# [Objective]
Wherever the word "from" appears in a line, copy that line.

* Start Dataset excerpt *

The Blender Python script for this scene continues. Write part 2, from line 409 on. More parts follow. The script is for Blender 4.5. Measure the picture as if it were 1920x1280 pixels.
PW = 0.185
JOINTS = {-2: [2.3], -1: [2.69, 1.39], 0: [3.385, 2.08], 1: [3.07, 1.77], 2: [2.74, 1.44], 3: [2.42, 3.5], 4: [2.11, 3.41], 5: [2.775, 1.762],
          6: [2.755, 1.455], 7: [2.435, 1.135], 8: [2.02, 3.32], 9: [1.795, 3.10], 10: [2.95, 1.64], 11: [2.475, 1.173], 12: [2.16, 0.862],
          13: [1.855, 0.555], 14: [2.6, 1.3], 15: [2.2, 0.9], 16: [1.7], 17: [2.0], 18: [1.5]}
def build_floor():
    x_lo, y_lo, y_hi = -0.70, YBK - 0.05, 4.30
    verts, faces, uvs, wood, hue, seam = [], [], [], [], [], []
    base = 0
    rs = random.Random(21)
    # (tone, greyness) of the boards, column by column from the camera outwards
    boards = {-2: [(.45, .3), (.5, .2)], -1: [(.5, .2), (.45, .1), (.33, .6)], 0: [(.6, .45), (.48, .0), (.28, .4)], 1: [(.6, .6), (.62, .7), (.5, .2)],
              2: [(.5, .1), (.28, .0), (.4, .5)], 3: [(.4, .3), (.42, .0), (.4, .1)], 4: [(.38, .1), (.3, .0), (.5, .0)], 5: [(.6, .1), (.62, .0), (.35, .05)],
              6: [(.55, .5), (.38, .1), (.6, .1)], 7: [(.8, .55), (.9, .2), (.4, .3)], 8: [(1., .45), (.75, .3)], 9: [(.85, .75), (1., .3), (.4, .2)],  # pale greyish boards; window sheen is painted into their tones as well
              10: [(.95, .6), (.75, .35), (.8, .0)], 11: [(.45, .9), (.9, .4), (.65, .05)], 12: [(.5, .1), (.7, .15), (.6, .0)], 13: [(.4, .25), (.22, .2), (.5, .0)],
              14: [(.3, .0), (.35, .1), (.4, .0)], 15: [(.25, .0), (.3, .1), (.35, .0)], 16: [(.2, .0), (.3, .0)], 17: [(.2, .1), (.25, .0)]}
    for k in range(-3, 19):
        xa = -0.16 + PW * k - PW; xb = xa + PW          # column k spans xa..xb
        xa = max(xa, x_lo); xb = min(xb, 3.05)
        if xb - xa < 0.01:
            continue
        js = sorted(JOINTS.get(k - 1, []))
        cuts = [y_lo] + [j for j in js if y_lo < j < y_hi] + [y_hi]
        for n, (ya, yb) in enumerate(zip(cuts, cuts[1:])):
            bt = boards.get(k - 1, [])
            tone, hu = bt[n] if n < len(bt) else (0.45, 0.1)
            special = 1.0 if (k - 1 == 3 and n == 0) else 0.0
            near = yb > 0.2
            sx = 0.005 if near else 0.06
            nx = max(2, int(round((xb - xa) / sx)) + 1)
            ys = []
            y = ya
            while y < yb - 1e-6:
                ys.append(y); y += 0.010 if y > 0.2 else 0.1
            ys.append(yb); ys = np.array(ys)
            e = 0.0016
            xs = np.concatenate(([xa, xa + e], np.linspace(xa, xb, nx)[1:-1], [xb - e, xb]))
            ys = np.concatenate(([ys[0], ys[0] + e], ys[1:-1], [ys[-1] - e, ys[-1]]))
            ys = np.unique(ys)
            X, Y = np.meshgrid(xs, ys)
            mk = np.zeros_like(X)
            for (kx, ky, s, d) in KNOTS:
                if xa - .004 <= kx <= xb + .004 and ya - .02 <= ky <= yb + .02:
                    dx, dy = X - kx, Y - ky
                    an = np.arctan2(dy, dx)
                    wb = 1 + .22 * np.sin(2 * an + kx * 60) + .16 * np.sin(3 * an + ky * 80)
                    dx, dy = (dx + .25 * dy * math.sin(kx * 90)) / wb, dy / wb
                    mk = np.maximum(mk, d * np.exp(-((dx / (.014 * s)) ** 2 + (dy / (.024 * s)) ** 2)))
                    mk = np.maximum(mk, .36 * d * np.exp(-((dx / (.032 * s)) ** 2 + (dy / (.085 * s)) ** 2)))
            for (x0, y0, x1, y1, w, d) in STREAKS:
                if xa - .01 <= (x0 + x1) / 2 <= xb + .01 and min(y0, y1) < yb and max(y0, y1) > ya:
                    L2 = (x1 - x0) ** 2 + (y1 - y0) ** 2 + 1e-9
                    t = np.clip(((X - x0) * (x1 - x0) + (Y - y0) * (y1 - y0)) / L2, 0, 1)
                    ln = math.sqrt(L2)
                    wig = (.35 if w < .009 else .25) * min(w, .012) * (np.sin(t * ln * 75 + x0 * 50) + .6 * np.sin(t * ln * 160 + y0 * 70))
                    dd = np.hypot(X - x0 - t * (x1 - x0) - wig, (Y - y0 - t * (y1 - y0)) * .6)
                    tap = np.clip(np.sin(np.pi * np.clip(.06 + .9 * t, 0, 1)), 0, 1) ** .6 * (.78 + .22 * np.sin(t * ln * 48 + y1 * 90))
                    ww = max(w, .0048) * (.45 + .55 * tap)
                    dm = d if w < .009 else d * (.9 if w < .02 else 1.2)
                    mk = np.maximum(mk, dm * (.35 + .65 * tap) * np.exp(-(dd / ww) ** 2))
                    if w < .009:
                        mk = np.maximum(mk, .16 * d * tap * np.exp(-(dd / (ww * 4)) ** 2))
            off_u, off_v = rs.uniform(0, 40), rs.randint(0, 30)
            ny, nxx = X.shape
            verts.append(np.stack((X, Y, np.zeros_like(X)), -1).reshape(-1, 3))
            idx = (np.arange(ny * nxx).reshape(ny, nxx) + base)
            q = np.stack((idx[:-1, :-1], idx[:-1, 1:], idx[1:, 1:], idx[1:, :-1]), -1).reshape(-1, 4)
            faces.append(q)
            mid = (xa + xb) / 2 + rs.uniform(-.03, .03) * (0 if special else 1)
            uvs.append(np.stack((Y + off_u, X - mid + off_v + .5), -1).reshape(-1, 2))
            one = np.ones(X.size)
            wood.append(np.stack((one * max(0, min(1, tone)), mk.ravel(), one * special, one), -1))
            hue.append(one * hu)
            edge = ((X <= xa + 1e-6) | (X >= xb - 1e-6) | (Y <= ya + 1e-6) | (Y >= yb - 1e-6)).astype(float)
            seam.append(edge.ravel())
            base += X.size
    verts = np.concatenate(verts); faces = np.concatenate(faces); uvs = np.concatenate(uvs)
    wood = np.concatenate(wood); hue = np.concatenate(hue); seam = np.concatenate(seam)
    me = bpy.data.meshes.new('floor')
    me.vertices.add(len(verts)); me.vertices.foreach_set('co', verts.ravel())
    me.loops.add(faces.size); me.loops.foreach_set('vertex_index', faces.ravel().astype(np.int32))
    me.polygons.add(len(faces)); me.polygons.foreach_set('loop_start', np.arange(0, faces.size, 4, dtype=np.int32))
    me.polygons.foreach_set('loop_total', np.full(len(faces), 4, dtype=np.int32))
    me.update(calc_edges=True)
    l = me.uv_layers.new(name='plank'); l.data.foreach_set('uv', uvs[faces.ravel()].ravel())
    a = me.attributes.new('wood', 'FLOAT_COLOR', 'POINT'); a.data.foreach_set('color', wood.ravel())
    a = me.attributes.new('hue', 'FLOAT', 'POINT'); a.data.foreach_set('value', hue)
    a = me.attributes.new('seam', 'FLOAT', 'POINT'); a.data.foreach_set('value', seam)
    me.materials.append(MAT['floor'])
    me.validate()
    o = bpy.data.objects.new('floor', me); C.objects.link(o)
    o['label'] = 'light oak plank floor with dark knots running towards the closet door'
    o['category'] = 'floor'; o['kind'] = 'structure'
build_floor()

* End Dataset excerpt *

# [Final answer]
The Blender Python script for this scene continues. Write part 2, from line 409 on. More parts follow. The script is for Blender 4.5. Measure the picture as if it were 1920x1280 pixels.
    # (tone, greyness) of the boards, column by column from the camera outwards